La croissance de l'économie canadienne sera sans doute moins élevée que l'américaine, cette année et l'an prochain, en raison d'une demande refoulée beaucoup moins grande des consommateurs.

C'est ce qui explique en bonne partie pourquoi, Desjardins, comme d'autres institutions, prévoit un gain du produit intérieur brut (PIB) réel plus faible de ce côté-ci de la frontière: 2,3% comparativement à 2,7% chez l'Oncle Sam. Son chiffre américain est quand même moins élevé que bien d'autres institutions, en raison du chômage persistant qui mine la confiance des ménages, malgré une ponction fiscale à nouveau allégée.

Même s'il est difficile de mesurer le degré de refoulement de la demande, l'équipe d'économistes de Scotia Capitaux a tenté l'exercice. Elle s'est appuyée sur la tendance à long terme des dépenses de consommation et a mesuré l'écart entre cette tendance et le niveau de consommation réelle au troisième trimestre de 2010, le dernier dont toutes les données sont disponibles.

Conclusion générale: il n'existe à peu près aucune demande refoulée au Canada où les consommateurs ont rétabli leurs dépenses selon leur tendance à long terme. Vendredi, on a même appris que le volume des ventes des détaillants avait atteint un nouveau sommet en novembre.

En fait, comme l'économie canadienne est la seule du G7 à être entrée en expansion, la croissance des dépenses de consommation y sera sans doute plus faible dans un avenir immédiat, même si la confiance reste bonne, comme le montrera sans doute encore aujourd'hui l'Indice du Conference Board.

L'équipe de Scotia a aussi examiné les dépenses de consommation en les fractionnant en plusieurs catégories: biens durables de prix (comme les voitures et les électroménagers), biens semi durables (vêtements, chaussures), biens non durables (aliments, journaux) et services.

Elle constate que la consommation des deux premières catégories a presque joint sa tendance à long terme, alors qu'il existe une demande déjà légèrement excessive pour les deux dernières.

Voitures et électronique

En faisant un découpage régional, elle remarque que c'est seulement en Alberta où les dépenses de consommation ont encore du rattrapage à réaliser.

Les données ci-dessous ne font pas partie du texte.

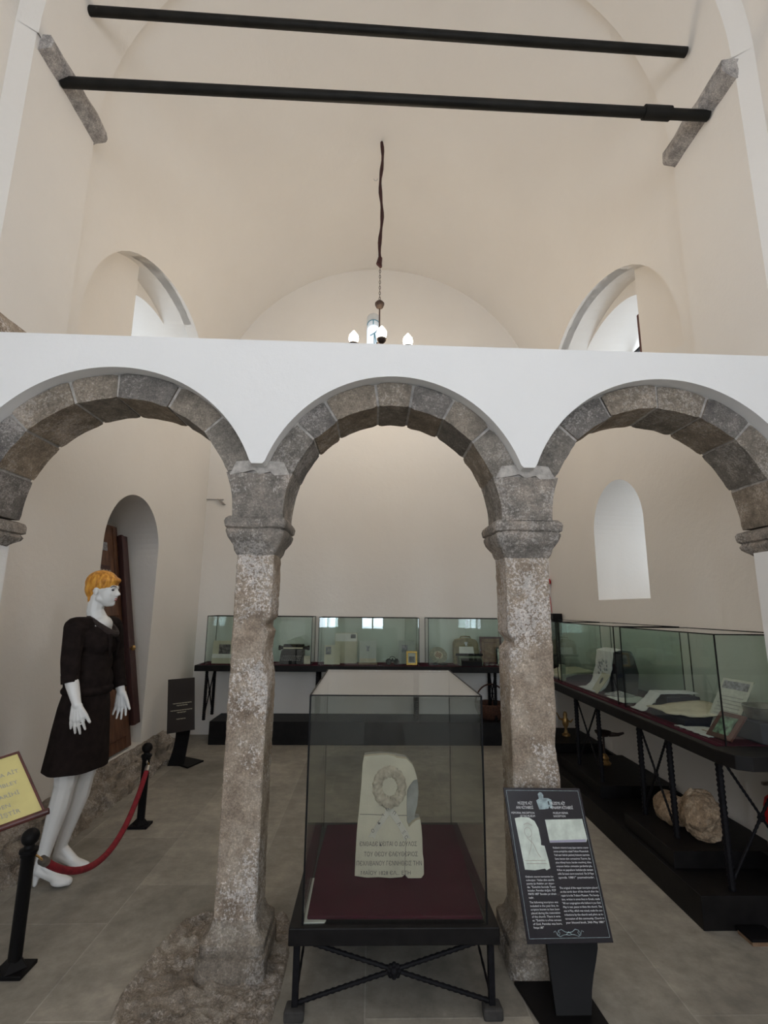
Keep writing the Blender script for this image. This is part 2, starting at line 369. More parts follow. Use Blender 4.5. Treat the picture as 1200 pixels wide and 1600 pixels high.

En examinant de plus près l'évolution des ventes des détaillants, les auteurs en arrivent à la conclusion que les concessionnaires de voitures pourront voir leurs ventes augmenter davantage que celles des autres détaillants, hormis peut-être les magasins d'électronique qui ont beaucoup de nouveautés alléchantes à offrir. «Le taux annuel de remplacement du parc de véhicules est tombé à seulement 6% depuis deux ans, alors que sa moyenne de la dernière décennie est de 7%», note Carlos Gomes. Il évalue à quelque 200 000 véhicules la demande refoulée, ce qui est bien peu sur un parc de 20 millions d'unités.

L'âge moyen d'un véhicule est passé de 8,5 à 8,6 ans au Canada depuis deux ans.

C'est encore beaucoup moins que l'âge moyen du parc américain qui est passé au-dessus des 10 ans depuis la récession.

Du côté du marché immobilier, les mises en chantier n'ont pas cessé de dépasser la formation de ménages durant les années 2000, alors que c'était l'inverse durant la décennie précédente, marquée par un appauvrissement relatif des Canadiens.

La demande future devrait être davantage en ligne avec les nouveaux ménages, soit environ 175 000 par année, à laquelle il faut ajouter un niveau de remplacement d'habitations vétustes estimé à quelque 10 000 unités. Cela correspond grosso modo au rythme des mises en chantier observé depuis l'été.

On assistera peut-être à un léger gonflement jusqu'à la mi-mars, quand entreront en vigueur les nouvelles restrictions fédérales sur les garanties hypothécaires et la période d'amortissement maximale d'un prêt.

Du côté américain, la récession a fait plus mal, au point d'avoir changé la propension du consommateur qui empruntait pour acheter. Il cherchera dorénavant à ne plus faire de dettes, voire à en diminuer le poids dans son bilan. Les dépenses de consommation devraient rester en deçà de leur tendance à long terme.

Il en va de même des institutions financières, moins enclines à prêter qu'avant la récession.

Conséquence de tout cela, la part des dépenses de consommation qui n'avait cessé de croître au cours des dernières décennies va battre en retraite. En 25 ans, elle était passée de 65 à 71%, de 1985 à 2010.